- [Exercise details]:
Nothing outside the range is to be copied. From the entries below, reproduce exactly the lines starting at the one with "What Godot script" and ending at the one with "# A botanic", without pictures.

[Entries with scene source code]
■ ■ ■ ■

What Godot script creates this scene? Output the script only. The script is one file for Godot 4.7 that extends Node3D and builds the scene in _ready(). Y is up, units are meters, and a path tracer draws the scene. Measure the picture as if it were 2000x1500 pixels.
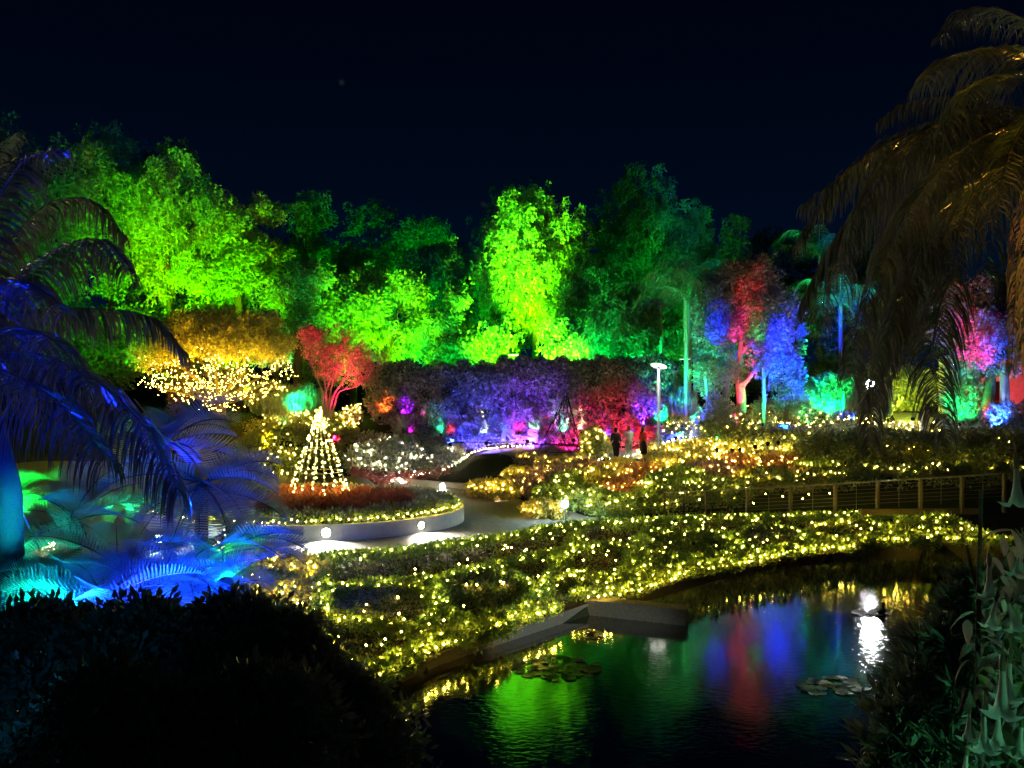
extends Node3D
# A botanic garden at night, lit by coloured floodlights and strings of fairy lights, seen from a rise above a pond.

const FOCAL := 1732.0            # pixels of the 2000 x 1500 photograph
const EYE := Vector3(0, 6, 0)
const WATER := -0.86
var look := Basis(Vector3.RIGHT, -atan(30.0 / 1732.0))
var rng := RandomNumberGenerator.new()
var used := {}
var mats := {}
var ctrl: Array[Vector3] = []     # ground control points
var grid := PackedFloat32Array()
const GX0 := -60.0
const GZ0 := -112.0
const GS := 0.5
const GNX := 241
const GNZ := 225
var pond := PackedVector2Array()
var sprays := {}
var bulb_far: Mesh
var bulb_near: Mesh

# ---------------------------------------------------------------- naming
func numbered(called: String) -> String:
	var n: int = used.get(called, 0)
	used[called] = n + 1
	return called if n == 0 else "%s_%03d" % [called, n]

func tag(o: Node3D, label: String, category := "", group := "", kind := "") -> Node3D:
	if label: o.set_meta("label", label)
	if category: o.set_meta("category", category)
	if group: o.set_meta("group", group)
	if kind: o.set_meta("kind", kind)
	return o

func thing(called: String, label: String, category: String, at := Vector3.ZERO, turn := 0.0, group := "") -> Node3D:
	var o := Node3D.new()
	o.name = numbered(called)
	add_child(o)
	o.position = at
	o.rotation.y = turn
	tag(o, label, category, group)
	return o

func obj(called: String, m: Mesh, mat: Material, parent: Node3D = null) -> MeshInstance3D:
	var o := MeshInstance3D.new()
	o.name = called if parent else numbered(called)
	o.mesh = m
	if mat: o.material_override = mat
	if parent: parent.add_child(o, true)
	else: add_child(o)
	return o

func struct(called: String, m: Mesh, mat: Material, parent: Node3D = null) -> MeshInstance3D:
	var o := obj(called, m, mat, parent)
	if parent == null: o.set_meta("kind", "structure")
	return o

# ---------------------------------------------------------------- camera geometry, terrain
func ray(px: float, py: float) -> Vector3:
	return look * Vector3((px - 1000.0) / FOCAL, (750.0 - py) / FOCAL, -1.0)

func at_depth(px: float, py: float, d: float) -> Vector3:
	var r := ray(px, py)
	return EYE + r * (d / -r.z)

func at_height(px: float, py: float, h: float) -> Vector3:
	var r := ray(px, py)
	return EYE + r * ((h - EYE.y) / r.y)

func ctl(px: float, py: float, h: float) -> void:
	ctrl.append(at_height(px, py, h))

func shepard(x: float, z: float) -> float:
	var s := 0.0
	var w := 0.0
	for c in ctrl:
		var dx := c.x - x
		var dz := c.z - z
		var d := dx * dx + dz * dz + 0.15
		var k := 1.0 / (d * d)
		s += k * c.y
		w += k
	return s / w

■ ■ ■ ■

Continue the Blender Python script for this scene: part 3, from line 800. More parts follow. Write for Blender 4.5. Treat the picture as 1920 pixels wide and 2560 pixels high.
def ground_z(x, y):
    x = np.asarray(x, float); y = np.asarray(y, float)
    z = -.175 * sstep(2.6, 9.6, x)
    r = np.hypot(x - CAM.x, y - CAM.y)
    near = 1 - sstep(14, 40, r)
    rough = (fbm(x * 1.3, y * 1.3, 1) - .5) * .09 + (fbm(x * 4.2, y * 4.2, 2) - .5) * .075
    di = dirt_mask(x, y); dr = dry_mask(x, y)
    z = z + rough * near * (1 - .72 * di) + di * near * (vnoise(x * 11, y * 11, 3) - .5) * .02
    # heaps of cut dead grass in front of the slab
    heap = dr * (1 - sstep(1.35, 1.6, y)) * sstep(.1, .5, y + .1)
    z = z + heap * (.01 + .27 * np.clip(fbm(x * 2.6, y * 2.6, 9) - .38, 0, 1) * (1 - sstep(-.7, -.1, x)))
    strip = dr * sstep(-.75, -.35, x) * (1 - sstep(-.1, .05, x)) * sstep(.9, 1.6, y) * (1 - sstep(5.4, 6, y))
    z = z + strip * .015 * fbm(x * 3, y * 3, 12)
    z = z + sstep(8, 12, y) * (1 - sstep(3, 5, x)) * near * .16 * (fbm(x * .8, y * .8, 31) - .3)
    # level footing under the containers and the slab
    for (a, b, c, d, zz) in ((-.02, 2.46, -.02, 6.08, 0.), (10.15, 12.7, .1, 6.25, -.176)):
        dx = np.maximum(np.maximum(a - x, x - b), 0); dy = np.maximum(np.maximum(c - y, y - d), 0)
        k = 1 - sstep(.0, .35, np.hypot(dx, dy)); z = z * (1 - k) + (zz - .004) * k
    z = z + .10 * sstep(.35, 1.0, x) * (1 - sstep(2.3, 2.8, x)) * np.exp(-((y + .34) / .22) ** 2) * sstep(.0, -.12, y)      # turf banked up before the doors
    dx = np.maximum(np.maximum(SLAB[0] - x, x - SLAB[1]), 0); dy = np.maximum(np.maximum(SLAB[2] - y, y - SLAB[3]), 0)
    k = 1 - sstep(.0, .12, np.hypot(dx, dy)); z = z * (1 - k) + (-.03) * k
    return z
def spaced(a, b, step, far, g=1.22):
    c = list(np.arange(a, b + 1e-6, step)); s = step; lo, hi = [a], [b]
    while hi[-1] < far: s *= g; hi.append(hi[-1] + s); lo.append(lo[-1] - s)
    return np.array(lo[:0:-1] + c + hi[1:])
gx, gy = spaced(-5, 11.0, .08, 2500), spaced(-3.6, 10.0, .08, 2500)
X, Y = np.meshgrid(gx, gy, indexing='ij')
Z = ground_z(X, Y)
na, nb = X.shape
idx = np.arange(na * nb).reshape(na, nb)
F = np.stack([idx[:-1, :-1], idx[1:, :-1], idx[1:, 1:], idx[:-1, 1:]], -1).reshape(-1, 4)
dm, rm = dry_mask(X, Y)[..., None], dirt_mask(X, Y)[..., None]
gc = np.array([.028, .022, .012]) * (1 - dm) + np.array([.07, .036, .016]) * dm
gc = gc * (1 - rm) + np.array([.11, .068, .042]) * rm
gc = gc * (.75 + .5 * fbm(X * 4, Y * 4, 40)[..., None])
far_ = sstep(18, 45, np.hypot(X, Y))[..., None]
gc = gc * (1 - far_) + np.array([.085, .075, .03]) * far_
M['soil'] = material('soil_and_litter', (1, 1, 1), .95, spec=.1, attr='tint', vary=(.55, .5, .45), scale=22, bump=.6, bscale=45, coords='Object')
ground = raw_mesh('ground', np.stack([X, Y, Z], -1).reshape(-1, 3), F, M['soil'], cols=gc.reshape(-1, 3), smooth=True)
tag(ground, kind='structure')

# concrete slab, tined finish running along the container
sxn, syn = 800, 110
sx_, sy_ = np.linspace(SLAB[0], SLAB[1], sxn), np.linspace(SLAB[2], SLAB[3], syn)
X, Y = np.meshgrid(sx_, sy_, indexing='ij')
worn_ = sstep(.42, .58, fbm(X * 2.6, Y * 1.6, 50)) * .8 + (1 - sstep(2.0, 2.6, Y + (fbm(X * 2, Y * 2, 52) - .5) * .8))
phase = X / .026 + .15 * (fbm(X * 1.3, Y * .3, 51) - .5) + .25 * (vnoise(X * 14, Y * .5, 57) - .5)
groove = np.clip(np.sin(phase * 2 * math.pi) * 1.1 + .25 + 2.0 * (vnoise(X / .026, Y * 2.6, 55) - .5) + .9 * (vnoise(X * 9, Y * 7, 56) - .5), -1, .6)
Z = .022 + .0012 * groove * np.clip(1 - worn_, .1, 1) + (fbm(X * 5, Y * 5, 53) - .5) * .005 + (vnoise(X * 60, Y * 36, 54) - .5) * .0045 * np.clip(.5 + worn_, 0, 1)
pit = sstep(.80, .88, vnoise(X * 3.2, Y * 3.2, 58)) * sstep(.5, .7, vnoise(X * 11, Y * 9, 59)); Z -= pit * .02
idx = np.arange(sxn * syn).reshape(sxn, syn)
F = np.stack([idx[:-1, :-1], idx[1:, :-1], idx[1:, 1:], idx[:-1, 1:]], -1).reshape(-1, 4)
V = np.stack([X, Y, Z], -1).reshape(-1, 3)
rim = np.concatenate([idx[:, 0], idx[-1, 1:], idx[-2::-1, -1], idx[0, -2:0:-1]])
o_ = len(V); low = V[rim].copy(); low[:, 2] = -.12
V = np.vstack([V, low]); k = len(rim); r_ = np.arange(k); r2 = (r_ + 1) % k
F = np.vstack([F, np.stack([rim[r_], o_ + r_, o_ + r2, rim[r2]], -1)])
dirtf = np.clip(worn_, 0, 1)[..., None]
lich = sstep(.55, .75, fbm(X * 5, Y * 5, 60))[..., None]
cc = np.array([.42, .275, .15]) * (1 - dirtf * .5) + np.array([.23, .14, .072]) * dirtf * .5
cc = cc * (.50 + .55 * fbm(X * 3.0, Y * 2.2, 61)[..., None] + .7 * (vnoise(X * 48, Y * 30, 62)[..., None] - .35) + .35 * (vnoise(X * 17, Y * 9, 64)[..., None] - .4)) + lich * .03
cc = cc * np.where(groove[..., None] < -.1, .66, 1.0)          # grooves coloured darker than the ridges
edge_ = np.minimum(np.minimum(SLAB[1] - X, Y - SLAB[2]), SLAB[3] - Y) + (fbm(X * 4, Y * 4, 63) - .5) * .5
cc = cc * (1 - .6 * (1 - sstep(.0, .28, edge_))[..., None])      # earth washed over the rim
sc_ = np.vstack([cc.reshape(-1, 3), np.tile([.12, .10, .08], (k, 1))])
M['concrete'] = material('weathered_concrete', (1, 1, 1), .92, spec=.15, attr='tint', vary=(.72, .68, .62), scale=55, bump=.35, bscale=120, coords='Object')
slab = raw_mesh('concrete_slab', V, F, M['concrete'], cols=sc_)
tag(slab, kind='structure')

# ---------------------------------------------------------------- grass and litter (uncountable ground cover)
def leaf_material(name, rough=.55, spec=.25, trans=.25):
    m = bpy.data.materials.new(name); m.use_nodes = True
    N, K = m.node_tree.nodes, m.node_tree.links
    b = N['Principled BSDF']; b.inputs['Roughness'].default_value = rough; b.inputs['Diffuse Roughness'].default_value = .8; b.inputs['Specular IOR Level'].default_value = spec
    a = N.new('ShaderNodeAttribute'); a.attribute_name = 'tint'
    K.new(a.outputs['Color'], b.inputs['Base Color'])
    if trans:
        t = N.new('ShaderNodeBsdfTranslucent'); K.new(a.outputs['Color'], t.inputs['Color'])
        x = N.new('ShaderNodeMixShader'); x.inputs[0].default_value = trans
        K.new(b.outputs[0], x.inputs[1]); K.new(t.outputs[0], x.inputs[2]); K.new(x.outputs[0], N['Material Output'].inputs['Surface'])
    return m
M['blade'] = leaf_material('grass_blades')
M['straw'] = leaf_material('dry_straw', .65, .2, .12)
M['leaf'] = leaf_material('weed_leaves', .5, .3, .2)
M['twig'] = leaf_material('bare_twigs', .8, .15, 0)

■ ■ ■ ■

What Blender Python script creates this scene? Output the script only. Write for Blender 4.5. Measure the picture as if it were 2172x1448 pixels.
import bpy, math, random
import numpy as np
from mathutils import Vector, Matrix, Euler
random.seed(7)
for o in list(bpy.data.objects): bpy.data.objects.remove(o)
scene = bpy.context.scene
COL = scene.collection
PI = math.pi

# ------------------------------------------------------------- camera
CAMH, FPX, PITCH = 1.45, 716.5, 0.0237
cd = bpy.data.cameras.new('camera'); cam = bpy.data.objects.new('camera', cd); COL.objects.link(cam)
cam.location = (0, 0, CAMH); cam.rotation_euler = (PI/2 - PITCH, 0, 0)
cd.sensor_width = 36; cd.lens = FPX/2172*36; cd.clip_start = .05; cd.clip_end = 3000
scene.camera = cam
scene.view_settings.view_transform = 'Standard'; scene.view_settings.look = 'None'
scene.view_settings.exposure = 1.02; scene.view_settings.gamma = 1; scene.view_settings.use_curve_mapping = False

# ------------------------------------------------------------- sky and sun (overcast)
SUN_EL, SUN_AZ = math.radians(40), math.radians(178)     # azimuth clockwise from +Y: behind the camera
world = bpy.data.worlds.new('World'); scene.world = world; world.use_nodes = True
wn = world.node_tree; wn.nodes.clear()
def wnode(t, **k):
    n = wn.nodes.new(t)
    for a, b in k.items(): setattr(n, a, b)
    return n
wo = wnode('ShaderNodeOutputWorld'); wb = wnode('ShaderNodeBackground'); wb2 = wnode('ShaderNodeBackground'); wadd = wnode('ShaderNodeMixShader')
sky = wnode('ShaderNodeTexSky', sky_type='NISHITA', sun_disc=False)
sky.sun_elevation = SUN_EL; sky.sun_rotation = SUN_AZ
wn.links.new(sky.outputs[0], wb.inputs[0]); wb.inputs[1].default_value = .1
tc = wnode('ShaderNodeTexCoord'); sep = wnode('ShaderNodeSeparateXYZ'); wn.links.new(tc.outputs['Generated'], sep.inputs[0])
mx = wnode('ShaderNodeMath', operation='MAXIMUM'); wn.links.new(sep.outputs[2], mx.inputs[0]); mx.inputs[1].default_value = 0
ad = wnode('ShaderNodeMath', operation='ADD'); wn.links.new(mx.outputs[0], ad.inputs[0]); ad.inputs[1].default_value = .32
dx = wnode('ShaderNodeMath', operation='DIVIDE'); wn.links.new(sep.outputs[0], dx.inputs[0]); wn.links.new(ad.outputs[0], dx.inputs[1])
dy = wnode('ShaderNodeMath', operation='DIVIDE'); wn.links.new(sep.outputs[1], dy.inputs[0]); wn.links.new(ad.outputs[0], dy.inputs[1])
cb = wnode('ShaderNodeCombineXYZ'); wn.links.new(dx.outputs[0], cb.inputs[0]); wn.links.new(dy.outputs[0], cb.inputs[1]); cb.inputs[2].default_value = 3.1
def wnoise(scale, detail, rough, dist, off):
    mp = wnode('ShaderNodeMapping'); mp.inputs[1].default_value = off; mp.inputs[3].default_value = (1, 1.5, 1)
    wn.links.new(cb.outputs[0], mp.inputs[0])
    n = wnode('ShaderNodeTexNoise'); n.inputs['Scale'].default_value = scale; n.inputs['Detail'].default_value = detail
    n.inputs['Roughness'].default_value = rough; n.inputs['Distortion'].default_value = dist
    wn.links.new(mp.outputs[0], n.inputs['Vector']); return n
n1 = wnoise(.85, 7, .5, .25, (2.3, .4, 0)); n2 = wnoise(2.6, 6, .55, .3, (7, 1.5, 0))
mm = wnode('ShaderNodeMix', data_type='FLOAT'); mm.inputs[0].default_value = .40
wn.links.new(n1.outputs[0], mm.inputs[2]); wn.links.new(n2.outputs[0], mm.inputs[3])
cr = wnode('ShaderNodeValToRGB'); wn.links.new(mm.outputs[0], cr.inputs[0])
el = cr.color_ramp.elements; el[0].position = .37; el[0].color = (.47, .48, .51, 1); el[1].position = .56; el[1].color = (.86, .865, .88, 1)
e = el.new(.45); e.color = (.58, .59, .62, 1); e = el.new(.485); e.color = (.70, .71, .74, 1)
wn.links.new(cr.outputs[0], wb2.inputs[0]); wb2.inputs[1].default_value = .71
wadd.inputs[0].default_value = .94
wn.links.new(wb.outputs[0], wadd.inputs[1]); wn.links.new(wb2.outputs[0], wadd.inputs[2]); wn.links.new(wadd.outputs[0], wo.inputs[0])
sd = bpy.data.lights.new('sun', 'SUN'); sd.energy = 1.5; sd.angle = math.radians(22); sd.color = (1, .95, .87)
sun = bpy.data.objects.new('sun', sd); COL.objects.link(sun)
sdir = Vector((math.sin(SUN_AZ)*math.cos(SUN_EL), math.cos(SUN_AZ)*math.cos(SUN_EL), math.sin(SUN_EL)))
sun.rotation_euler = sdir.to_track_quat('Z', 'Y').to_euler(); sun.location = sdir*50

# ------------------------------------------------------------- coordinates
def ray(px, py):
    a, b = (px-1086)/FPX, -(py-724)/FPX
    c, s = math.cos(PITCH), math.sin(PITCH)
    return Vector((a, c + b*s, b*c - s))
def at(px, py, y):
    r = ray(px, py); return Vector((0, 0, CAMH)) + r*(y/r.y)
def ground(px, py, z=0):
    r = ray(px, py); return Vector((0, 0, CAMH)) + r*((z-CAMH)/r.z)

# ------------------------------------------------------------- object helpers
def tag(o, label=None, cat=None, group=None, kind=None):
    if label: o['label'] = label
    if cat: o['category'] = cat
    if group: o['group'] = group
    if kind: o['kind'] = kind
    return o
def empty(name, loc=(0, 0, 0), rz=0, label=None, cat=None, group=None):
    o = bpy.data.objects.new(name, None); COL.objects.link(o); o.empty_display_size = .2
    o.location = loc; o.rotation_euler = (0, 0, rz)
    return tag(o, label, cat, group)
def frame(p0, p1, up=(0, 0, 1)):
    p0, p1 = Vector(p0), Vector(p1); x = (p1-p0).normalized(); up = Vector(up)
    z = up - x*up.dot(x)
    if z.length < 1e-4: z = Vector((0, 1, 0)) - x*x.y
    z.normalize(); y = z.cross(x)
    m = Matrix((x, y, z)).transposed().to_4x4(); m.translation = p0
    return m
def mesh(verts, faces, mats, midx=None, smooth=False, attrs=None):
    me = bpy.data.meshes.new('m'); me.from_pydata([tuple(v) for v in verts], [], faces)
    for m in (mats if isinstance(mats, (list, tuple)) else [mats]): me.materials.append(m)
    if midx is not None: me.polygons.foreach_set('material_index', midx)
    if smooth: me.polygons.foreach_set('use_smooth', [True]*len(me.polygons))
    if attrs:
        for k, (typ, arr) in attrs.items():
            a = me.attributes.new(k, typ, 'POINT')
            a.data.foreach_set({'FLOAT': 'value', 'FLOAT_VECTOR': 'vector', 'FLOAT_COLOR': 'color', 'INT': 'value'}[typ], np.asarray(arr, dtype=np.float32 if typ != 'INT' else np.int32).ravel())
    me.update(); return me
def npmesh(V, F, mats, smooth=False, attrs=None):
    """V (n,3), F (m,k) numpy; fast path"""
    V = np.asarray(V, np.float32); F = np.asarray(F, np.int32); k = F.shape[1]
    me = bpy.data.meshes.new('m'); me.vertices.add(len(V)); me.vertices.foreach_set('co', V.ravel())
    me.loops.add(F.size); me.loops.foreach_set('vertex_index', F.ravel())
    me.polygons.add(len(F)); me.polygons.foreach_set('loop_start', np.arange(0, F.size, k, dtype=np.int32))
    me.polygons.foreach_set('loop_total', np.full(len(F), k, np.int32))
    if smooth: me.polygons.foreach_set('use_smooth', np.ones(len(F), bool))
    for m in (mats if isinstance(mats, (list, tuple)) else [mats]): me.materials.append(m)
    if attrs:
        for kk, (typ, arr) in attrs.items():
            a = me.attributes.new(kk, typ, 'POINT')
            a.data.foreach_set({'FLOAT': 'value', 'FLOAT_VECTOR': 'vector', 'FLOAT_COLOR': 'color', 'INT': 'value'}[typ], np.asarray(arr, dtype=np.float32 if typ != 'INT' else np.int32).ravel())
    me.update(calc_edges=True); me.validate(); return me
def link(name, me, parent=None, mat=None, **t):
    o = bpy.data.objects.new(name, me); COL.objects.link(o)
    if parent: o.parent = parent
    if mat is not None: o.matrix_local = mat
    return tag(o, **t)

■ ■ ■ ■

- [Complete output]:
What Godot script creates this scene? Output the script only. The script is one file for Godot 4.7 that extends Node3D and builds the scene in _ready(). Y is up, units are meters, and a path tracer draws the scene. Measure the picture as if it were 2000x1500 pixels.
extends Node3D
# A botanic garden at night, lit by coloured floodlights and strings of fairy lights, seen from a rise above a pond.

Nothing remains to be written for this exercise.